The governor shoots a PSA for the Colorado Proud agriculture program. (David Kidd/Governing)
Colorado’s economy has had a good four years. When Hickenlooper took office, the state was facing a billion-dollar budget shortfall, and lawmakers had trouble setting aside 2 percent of revenues for rainy day reserves. Now, thanks to rebounding tax receipts -- including higher-than-expected returns from retail marijuana sales, which topped $2 million in taxes in January alone, the first month such sales were legal -- the state has been able to increase funding for education and health care. By next year, Colorado will be setting aside 6.5 percent of revenues in its rainy day fund. Unemployment has fallen from 9 percent in late 2010 to 6 percent as of this April. The state has gone from 40th in job creation to fourth.
Some of those improvements, to be sure, are reflective of national trends. But Hickenlooper is proud of the strides Colorado has made under his leadership, and he says his business-friendly administration helped pave the way for them. He also likes to note that he accomplished them during an unprecedented wave of natural disasters, including several wildfires and last summer’s devastating “thousand-year flood,” which killed at least eight people and caused a billion dollars in damage. In all, 13 federally declared disasters occurred in Colorado during Hickenlooper’s first three and a half years as governor. No other state has ever seen that many in such a short period of time, and the figure doesn’t include the mass shooting in Aurora. “Even though we went through those disasters,” Hickenlooper says, “we never lost focus on what we were trying to get done.”
Now Hickenlooper is facing the first truly challenging race of his life, one in which Beauprez and his allies will spend a great deal of money trying to turn the governor’s record of moderation against him. “He’s still searching” for his true political self, says Rep. McNulty, the former Republican speaker. “I don’t suspect he has that type of compass. He’ll have to answer that question in the coming months.”
Indeed, Hickenlooper may finally be forced to choose political sides. But the bigger question is whether the governor’s approach will be a liability or an asset, says Colorado State University political scientist John Straayer. “He seems to be completely conflict-averse. He’s uncomfortable with hardcore, in-your-face choices. Republicans and even some Democrats are critical of that.” But it could also prove to be a political strength, Straayer says. “Given that style and that persona, it does make it hard to attack him as a partisan.”

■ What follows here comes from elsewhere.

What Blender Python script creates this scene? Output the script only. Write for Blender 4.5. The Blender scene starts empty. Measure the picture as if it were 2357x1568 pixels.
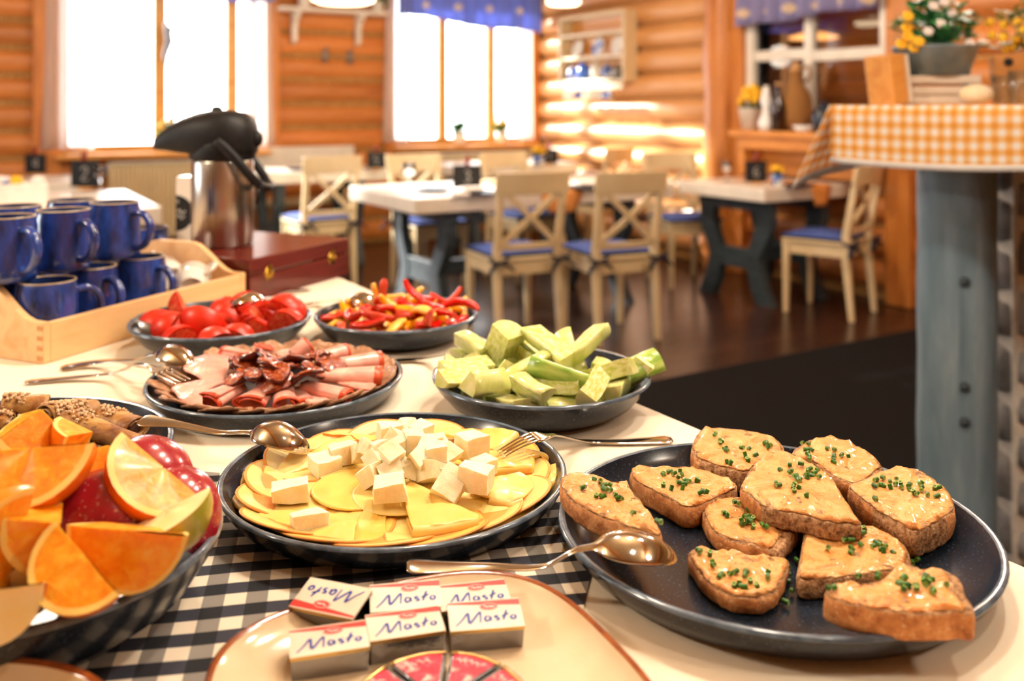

For Hickenlooper, even getting him to define himself politically takes a bit of arm-twisting. “I guess I’m a centrist?” he says tentatively when asked about his politics. “A moderate? You know, all those words …” he trails off, suggesting that he’s not entirely comfortable even picking his own label. “I like politics, but I’m kind of apartisan.”
*This story has been updated to reflect the deal struck to keep fracking measures off the November ballot.
*An earlier version of this story indicated that House Speaker Mark Ferrandino stepped down in July to accept a position with the Denver Public Schools. In fact, Ferrandino will serve the remainder of his current term.